Easter in the Fall

A few weeks ago I followed my dad out into my mom’s garden when he went to pick the remaining vegetables. Most of the plants were dark and bent and dead. The okra was half the height it had been, and the beans’ home-built trellis was tilting with mad exhaustion. The tomato vines curled blackly around their stakes and a few last over-ripe tomatoes, glowing orange-red, hung almost oozing off of them. Ever since then I have wanted to write this entry.

The changing of seasons always puts me in an Easter mood.  Each time the earth shifts humors in its cycle of yearly sinking down into somber sleep and rising up again, new and singing, I think of Gerard Manley Hopkins’ line: “There lives the dearest freshness deep down things.” This is both one of my God’s favorite party tricks and the grandest foundation of his character: he continually brings life out of death. Brown leaves rot and carpet the earth, so that fresh green life will leap out, nourished by death in its last decay. The withered hand is stretched out, whole again. Four-days-entombed Lazarus comes forth, trailing his grave clothes behind him.

And so for me, it is Easter weekend.  It is always Easter weekend. Christ died and rose to life, and so, in miniature, must we, along with the rest of his creation.  I am not saying something new.

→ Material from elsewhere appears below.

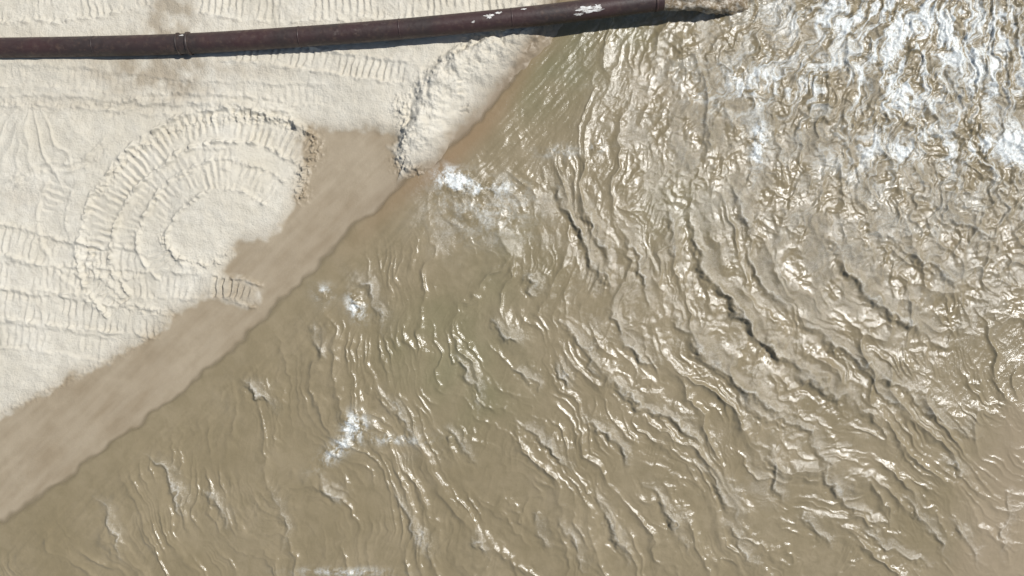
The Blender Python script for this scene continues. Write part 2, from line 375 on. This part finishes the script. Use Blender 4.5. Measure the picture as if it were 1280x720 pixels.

I’m saying something very old. Not only do we walk through the valley of the shadow of death, but we, with Christ, are baptized into death (Romans 6). But then, on the other side, (hear this,) then we come up out of those strange pathways and that dreadful river and look down to find our feet new-shod with the gospel of peace, fit to face the day.

The old self must crumble and rot, so that the new self can rise and grow. Death is the only way through to life.

Eventually, when we rise up out of death, clinging to our Savior’s hand, we will turn and see that the old dark valley and those rushing waters are gone and dissolved for good and all: that Donne spoke true and death has died. Our feet will no longer be new-shod, but new feet entire, whole and well, fit to face eternity.